▶ Task to carry out:
Starting with the first line and ending with the line that holds "COL = sc.collection", repeat the material exactly.
■ ■ ■ ■
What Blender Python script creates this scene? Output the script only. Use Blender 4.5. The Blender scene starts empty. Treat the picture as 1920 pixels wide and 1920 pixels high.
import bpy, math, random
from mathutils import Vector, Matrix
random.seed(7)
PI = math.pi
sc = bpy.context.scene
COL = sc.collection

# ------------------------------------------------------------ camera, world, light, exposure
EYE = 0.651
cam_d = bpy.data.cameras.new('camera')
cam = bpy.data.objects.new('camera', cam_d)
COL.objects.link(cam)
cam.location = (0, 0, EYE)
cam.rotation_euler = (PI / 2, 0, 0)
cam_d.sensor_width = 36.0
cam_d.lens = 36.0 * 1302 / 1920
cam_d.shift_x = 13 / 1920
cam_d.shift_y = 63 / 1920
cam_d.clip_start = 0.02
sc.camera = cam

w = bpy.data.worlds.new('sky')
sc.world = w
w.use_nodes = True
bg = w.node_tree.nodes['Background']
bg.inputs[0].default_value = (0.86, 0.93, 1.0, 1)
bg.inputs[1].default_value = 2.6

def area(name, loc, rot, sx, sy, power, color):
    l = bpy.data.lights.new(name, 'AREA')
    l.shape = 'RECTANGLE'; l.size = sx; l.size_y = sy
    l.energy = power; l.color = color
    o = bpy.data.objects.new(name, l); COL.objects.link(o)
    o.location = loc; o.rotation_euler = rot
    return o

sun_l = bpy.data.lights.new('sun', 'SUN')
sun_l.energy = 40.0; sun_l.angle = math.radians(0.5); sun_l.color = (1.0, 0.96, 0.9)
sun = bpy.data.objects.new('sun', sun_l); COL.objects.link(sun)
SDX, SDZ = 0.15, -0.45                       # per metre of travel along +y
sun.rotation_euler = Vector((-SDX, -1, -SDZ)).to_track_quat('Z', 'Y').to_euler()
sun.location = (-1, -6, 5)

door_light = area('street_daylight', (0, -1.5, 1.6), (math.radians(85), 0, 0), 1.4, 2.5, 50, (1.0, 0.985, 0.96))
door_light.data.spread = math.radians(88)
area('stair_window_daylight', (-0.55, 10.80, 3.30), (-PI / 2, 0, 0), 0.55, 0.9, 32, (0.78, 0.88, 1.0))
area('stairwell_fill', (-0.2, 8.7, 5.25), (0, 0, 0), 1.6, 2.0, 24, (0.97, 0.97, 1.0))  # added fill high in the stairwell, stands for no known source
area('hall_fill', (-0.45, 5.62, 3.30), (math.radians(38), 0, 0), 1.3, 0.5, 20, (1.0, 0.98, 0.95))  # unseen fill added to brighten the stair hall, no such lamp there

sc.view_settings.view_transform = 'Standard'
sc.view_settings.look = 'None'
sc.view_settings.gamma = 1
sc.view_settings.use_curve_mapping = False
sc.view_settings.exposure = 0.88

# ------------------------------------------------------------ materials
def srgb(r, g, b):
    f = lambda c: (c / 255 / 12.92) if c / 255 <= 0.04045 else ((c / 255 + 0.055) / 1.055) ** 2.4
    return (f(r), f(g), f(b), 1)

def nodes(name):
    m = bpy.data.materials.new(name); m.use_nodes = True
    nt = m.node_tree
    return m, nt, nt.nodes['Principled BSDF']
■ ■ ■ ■
▶ Task answer:
What Blender Python script creates this scene? Output the script only. Use Blender 4.5. The Blender scene starts empty. Treat the picture as 1920 pixels wide and 1920 pixels high.
import bpy, math, random
from mathutils import Vector, Matrix
random.seed(7)
PI = math.pi
sc = bpy.context.scene
COL = sc.collection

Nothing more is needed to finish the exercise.